Berthe Morisot s'est imposée dans le monde de l'art, à une époque et dans une famille qui se montraient hostiles à cette ouverture, de surcroît dans un mouvement, l'Impressionnisme, qui était mal considéré, d'une part car il luttait contre l'académisme d'Etat, d'autre part car ses peintures ne correspondait pas, ou pas encore aux canons de beauté et de preuve de maîtrise technique de ce temps. L'une de ses soeurs a mené une carrière artistique en parallèle, et l'appui solidaire des impressionnistes l'a beaucoup aidée, d'autant plus que sa stature, sa beauté et sa force de tempérament l'avaient vite imposée dans le groupe, si bien qu'Edouard Manet s'est épris d'elle, au sein d'une vie relativement dissolue.
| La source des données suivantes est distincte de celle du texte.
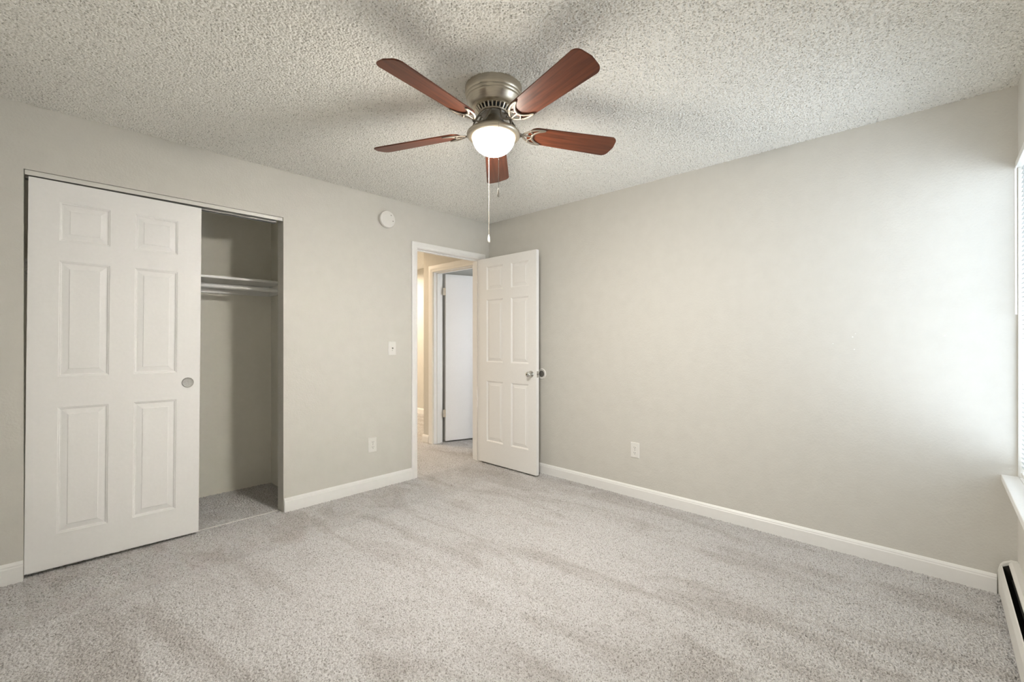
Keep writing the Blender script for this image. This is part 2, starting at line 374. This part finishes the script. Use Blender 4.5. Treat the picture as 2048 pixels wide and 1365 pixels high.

Elle finit par épouser son frère avec qui il obtint sa fille unique, Julie.
Les débats n'ont pas clairement tranché la question lancinante de savoir si sa qualité de femme représentait une qualité ou un handicap pour peindre, ce qui finit par montrer que l'argument était parfaitement neutre. Cette biographie "pointilliste", par les détails fournis, en montre la preuve. Bien documenté, riche, alliant description et psychologie, outre quelques tendances à la répétition, ce livre restitue bien le conservatisme du régime républicain naissant, qui a octroyé la démocratie et le suffrage pour tous, mais pas pour les femmes. Ce ne fut pas pour rien qu'une telle percée est restée si rare et exceptionnelle : aussi cet ouvrage s'avère fort pertinent pour montrer un destin hors norme et les difficultés à concevoir l'égalité des sexes.
Je le conseille donc assez vivement.